The Bill has identified the following priorities and measures necessary to tackle them:

  • Increasing productivity and food product quality,
  • Raising technical levels and generally modernise the food production system,
  • Promoting cooperation between institutions,
  • Developing infrastructures and modernise irrigation systems,
  • Extending short- and medium-term funding,
  • Existence of a State guarantee for the insurance on agricultural production investment, as a transversal instrument across the whole gamut of production,
  • Incorporating unexploited farming areas into production,
  • Incentives for all production stages,
  • Redefining supporting institutions.

National Agricultural Board and Ministry of Agriculture

This piece of legislation provides for the creation of several public institutions to articulate the strategic priorities listed above:

  • Ministry of Agriculture, to be the central structure in the agricultural sector, to which all other sector departments, divisions, sections and units will report. Articles 12 to 34 of the regulation define the ministerial departments that will be controlled by the Ministry of Agriculture, their heads and their functions; articles 35 to 189 describe the sector’s 26 farming institutions, which will also report to this Ministry.
  • National Farming Board, the main body for debate, approval, coordination and issuance of agricultural sector policy, comprising a number of civil servants and chaired by the President of the Republic.

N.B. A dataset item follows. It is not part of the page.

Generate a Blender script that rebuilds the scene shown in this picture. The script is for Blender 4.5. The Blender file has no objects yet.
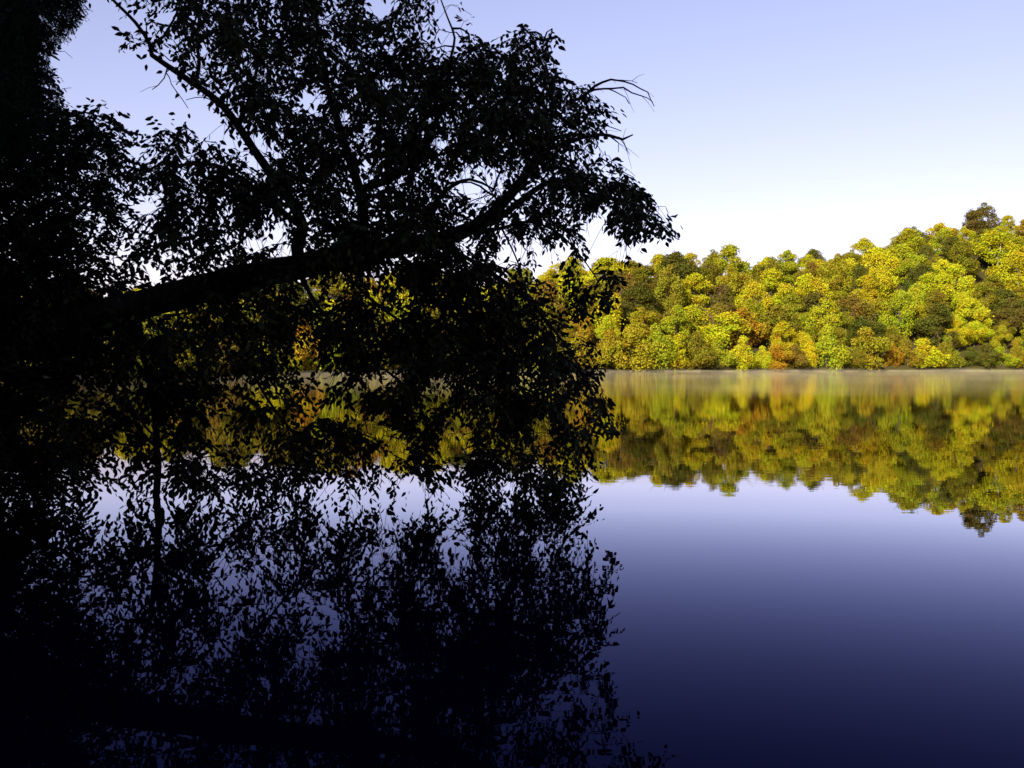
import bpy, math, random
import numpy as np
from mathutils import Vector

random.seed(7)
rng = np.random.default_rng(7)
R = math.radians
SC = bpy.context.scene
COL = SC.collection

# ------------------------------------------------------------------ camera
EYE = 1.6            # metres above the lake
F = 1005.0           # focal length in pixels of the 1024 px wide frame
HOR = 365.0          # pixel row of the horizon
cam_d = bpy.data.cameras.new('camera')
cam_d.sensor_width = 36.0
cam_d.lens = 36.0 * F / 1024.0
cam_d.clip_start = 0.05
cam_d.clip_end = 6000
cam = bpy.data.objects.new('camera', cam_d)
COL.objects.link(cam)
cam.location = (0, 0, EYE)
cam.rotation_euler = (R(90) - math.atan((384 - HOR) / F), 0, 0)
SC.camera = cam

# ------------------------------------------------------------------ light
SUN_EL, SUN_AZ = 27.0, 30.0          # sun behind the camera, SUN_AZ degrees to its left
sun_dir = Vector((-math.sin(R(SUN_AZ)) * math.cos(R(SUN_EL)),
                  -math.cos(R(SUN_AZ)) * math.cos(R(SUN_EL)), math.sin(R(SUN_EL))))
w = bpy.data.worlds.new('World')
SC.world = w
w.use_nodes = True
nt = w.node_tree
bg = nt.nodes['Background']
sky = nt.nodes.new('ShaderNodeTexSky')
sky.sky_type = 'NISHITA'
sky.sun_disc = False
sky.sun_elevation = R(SUN_EL)
sky.sun_rotation = R(180 + SUN_AZ)
sky.air_density = 1.0
sky.dust_density = 0.5
sky.ozone_density = 1.5
tint = nt.nodes.new('ShaderNodeMix')
tint.data_type = 'RGBA'
tint.blend_type = 'MULTIPLY'
tint.inputs['Factor'].default_value = 1.0
tint.inputs['B'].default_value = (1.50, 1.09, 1.26, 1)
nt.links.new(sky.outputs[0], tint.inputs['A'])
soft = nt.nodes.new('ShaderNodeGamma')          # hazy morning air: a flatter fall-off from the horizon up
soft.inputs['Gamma'].default_value = 0.82
nt.links.new(tint.outputs['Result'], soft.inputs['Color'])
nt.links.new(soft.outputs[0], bg.inputs['Color'])
bg.inputs['Strength'].default_value = 0.142

sd = bpy.data.lights.new('sun', 'SUN')
sd.energy = 5.0
sd.angle = R(0.5)
sd.color = (1.0, 0.9, 0.74)
so = bpy.data.objects.new('sun', sd)
COL.objects.link(so)
so.rotation_euler = sun_dir.to_track_quat('Z', 'Y').to_euler()
so.location = (-30, -40, 60)

SC.view_settings.view_transform = 'Standard'
SC.view_settings.look = 'None'
SC.view_settings.gamma = 1
SC.view_settings.exposure = 0.6
SC.render.engine = 'CYCLES'
SC.cycles.max_bounces = 6
SC.cycles.diffuse_bounces = 2
SC.cycles.glossy_bounces = 3
SC.cycles.transmission_bounces = 2
SC.cycles.volume_bounces = 1


# ------------------------------------------------------------------ helpers
def at(u, v, d):
    """world point seen at frame position (u, v), d metres in front of the camera"""
    return np.array([(u - 512) / F * d, d, EYE + (HOR - v) / F * d])


def mesh_np(name, verts, faces, mat, parent=None, smooth=False, link=True):
    """verts (n,3), faces (m,k) of one size, or a list of such arrays -> one mesh object"""
    if not isinstance(faces, list):
        faces = [faces]
    me = bpy.data.meshes.new(name)
    verts = np.asarray(verts, dtype=np.float32)
    me.vertices.add(len(verts))
    me.vertices.foreach_set('co', verts.ravel())
    loops = np.concatenate([np.asarray(f, dtype=np.int32).ravel() for f in faces])
    sizes = np.concatenate([np.full(len(f), f.shape[1], dtype=np.int32) for f in faces])
    starts = np.concatenate([[0], np.cumsum(sizes)[:-1]]).astype(np.int32)
    me.loops.add(len(loops))
    me.loops.foreach_set('vertex_index', loops)
    me.polygons.add(len(sizes))
    me.polygons.foreach_set('loop_start', starts)
    me.polygons.foreach_set('loop_total', sizes)
    if smooth:
        me.polygons.foreach_set('use_smooth', np.ones(len(sizes), dtype=bool))
    me.update(calc_edges=True)
    me.materials.append(mat)
    o = bpy.data.objects.new(name, me)
    if link:
        COL.objects.link(o)
    if parent is not None:
        o.parent = parent
    return o


def empty(name, loc=(0, 0, 0), label=None, cat=None, group=None):
    o = bpy.data.objects.new(name, None)
    o.empty_display_size = 0.5
    COL.objects.link(o)
    o.location = loc
    if label:
        o['label'] = label
    if cat:
        o['category'] = cat
    if group:
        o['group'] = group
    return o


def unit(a):
    return a / np.maximum(np.linalg.norm(a, axis=-1, keepdims=True), 1e-9)


class Tubes:
    def __init__(self):
        self.v, self.f, self.n = [], [], 0

    def add(self, pts, rad, k=4, wob=0.0):
        pts = np.asarray(pts, dtype=float)
        n = len(pts)
        rad = np.broadcast_to(np.asarray(rad, dtype=float), (n,))
        tan = np.gradient(pts, axis=0)
        tan = unit(tan)
        ref = np.array([0.31, 0.9, 0.2])
        a = unit(np.cross(tan, ref))
        b = np.cross(tan, a)
        ang = np.arange(k) * 2 * math.pi / k
        rr = rad[:, None] * (1 + (rng.uniform(-wob, wob, (n, k)) if wob else 0))
        ring = (pts[:, None, :] + rr[..., None] * (np.cos(ang)[None, :, None] * a[:, None, :]
                + np.sin(ang)[None, :, None] * b[:, None, :]))
        self.v.append(ring.reshape(-1, 3))
        i = np.arange(n - 1)[:, None] * k
        j = np.arange(k)[None, :]
        j2 = (j + 1) % k
        q = np.stack([i + j, i + j2, i + k + j2, i + k + j], axis=-1).reshape(-1, 4) + self.n
        self.f.append(q)
        self.n += n * k

    def build(self, name, mat, parent, smooth=True):
        return mesh_np(name, np.concatenate(self.v), np.concatenate(self.f), mat, parent, smooth)


def catmull(pts, step):
    """smooth resample of a polyline whose columns after the third ride along"""
    p = np.asarray(pts, dtype=float)
    p = np.vstack([2 * p[0] - p[1], p, 2 * p[-1] - p[-2]])
    out = []
    for i in range(1, len(p) - 2):
        p0, p1, p2, p3 = p[i - 1:i + 3]
        n = max(1, int(np.linalg.norm(p2[:3] - p1[:3]) / step))
        for t in np.arange(n) / n:
            out.append(0.5 * ((2 * p1) + (-p0 + p2) * t + (2 * p0 - 5 * p1 + 4 * p2 - p3) * t * t
                              + (-p0 + 3 * p1 - 3 * p2 + p3) * t ** 3))
    out.append(p[-2])
    return np.array(out)


# ------------------------------------------------------------------ materials
def new_mat(name):
    m = bpy.data.materials.new(name)
    m.use_nodes = True
    t = m.node_tree
    return m, t, t.nodes['Principled BSDF']


def N(t, kind, **kw):
    n = t.nodes.new(kind)
    for k, v in kw.items():
        setattr(n, k, v)
    return n


def leaf_mat(name, c1, c2, spec=0.06, rough=0.6):
    m, t, b = new_mat(name)
    g = N(t, 'ShaderNodeNewGeometry')
    r = N(t, 'ShaderNodeValToRGB')
    r.color_ramp.elements[0].color = (*c1, 1)
    r.color_ramp.elements[1].color = (*c2, 1)
    t.links.new(g.outputs['Random Per Island'], r.inputs['Fac'])
    t.links.new(r.outputs['Color'], b.inputs['Base Color'])
    b.inputs['Roughness'].default_value = rough
    b.inputs['Specular IOR Level'].default_value = spec
    return m


def bark_mat(name, c1, c2, scale=6.0):
    m, t, b = new_mat(name)
    tc = N(t, 'ShaderNodeTexCoord')
    mp = N(t, 'ShaderNodeMapping')
    mp.inputs['Scale'].default_value = (scale, scale, scale * 0.4)
    no = N(t, 'ShaderNodeTexNoise')
    no.inputs['Scale'].default_value = 3.0
    no.inputs['Detail'].default_value = 6
    r = N(t, 'ShaderNodeValToRGB')
    r.color_ramp.elements[0].position = 0.35
    r.color_ramp.elements[1].position = 0.7
    r.color_ramp.elements[0].color = (*c1, 1)
    r.color_ramp.elements[1].color = (*c2, 1)
    bp = N(t, 'ShaderNodeBump')
    bp.inputs['Strength'].default_value = 0.6
    bp.inputs['Distance'].default_value = 0.03
    t.links.new(tc.outputs['Object'], mp.inputs['Vector'])
    t.links.new(mp.outputs['Vector'], no.inputs['Vector'])
    t.links.new(no.outputs['Fac'], r.inputs['Fac'])
    t.links.new(r.outputs['Color'], b.inputs['Base Color'])
    t.links.new(no.outputs['Fac'], bp.inputs['Height'])
    t.links.new(bp.outputs['Normal'], b.inputs['Normal'])
    b.inputs['Roughness'].default_value = 0.9
    b.inputs['Specular IOR Level'].default_value = 0.1
    return m


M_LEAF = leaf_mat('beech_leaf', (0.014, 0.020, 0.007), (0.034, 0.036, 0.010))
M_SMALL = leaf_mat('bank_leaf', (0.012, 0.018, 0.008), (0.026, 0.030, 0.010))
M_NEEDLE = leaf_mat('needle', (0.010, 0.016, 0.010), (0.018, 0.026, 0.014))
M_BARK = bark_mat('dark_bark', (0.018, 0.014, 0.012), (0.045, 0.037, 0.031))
M_TWIG = bark_mat('twig_bark', (0.03, 0.02, 0.016), (0.05, 0.035, 0.027))
M_TRUNK = bark_mat('forest_bark', (0.07, 0.055, 0.04), (0.16, 0.13, 0.10), 1.5)
M_PALE = bark_mat('pale_bark', (0.24, 0.20, 0.15), (0.42, 0.37, 0.29), 1.0)


def crown_mat():
    """autumn crown: the colour comes from the tree's own object colour, varied leaf by leaf"""
    m, t, b = new_mat('autumn_crown')
    oi = N(t, 'ShaderNodeObjectInfo')
    g = N(t, 'ShaderNodeNewGeometry')
    tc = N(t, 'ShaderNodeTexCoord')
    no = N(t, 'ShaderNodeTexNoise')
    no.inputs['Scale'].default_value = 0.42
    no.inputs['Detail'].default_value = 3
    va = N(t, 'ShaderNodeVectorMath', operation='ADD')
    t.links.new(tc.outputs['Object'], va.inputs[0])
    t.links.new(oi.outputs['Location'], va.inputs[1])
    t.links.new(va.outputs[0], no.inputs['Vector'])
    hs = N(t, 'ShaderNodeHueSaturation')
    h = N(t, 'ShaderNodeMapRange')
    h.inputs['From Min'].default_value = 0.3
    h.inputs['From Max'].default_value = 0.7
    h.inputs['To Min'].default_value = 0.474
    h.inputs['To Max'].default_value = 0.545
    v = N(t, 'ShaderNodeMapRange')
    v.inputs['To Min'].default_value = 0.72
    v.inputs['To Max'].default_value = 1.28
    t.links.new(no.outputs['Fac'], h.inputs['Value'])
    t.links.new(g.outputs['Random Per Island'], v.inputs['Value'])
    t.links.new(h.outputs[0], hs.inputs['Hue'])
    t.links.new(v.outputs[0], hs.inputs['Value'])
    t.links.new(oi.outputs['Color'], hs.inputs['Color'])
    t.links.new(hs.outputs['Color'], b.inputs['Base Color'])
    b.inputs['Roughness'].default_value = 0.7
    b.inputs['Specular IOR Level'].default_value = 0.1
    return m


M_CROWN = crown_mat()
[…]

The bodies above will have the powers to carry through plans, programmes and projects focusing on developing the agricultural sector to overcome rural poverty.

Role of the State in rural development

The Bill gives the state primary responsibility for guaranteeing food security, and as such it must make the necessary progress in technology and set aside enough resources to cover the procedures in production, processing, marketing and consumption required to stimulate all areas of the agricultural sector and encourage efficiency, progress and rural development.

To this end, it is creating the System to support agricultural, agroindustry and rural modernisation. This will focus on innovation in technology, qualification of human resources and creating the best conditions for producers. The system will be in charge of coordinating the Ministry of Agriculture’s activity and that of the other institutions in the agricultural sector, and will concentrate on raising agricultural and rural Gross Domestic Product (GDP) and on rural welfare.

The State must guarantee various services, including research, technical aid, education and training, organisation, technology upskilling, mechanisation, sowing materials, chemical and natural inputs, financing, marketing, risk compensation, guaranteed free professional training, land conservation, land ownership deeds, industrialisation and poverty reduction.

The new regulation also provides for the option of awarding state grants for special policies that support modern, high-quality and profitable farming at competitive prices for the consumer that help to open up international markets.

The regulation stresses the importance of professional resources and technology in supporting areas of the agricultural sector, and creates the Dominican College of Agricultural Professionals (CODOPA in the Spanish acronym); with legal personality under public, non-state law, whose operations will be defined in a specific law. The College will operate on national territory, representing professionals of all specialisations in the agricultural sector, and take part in their training and upskilling. It may also participate in research conducted in the state agricultural sector.

The Bill is awaiting a hearing in the current legislature, which opened in August.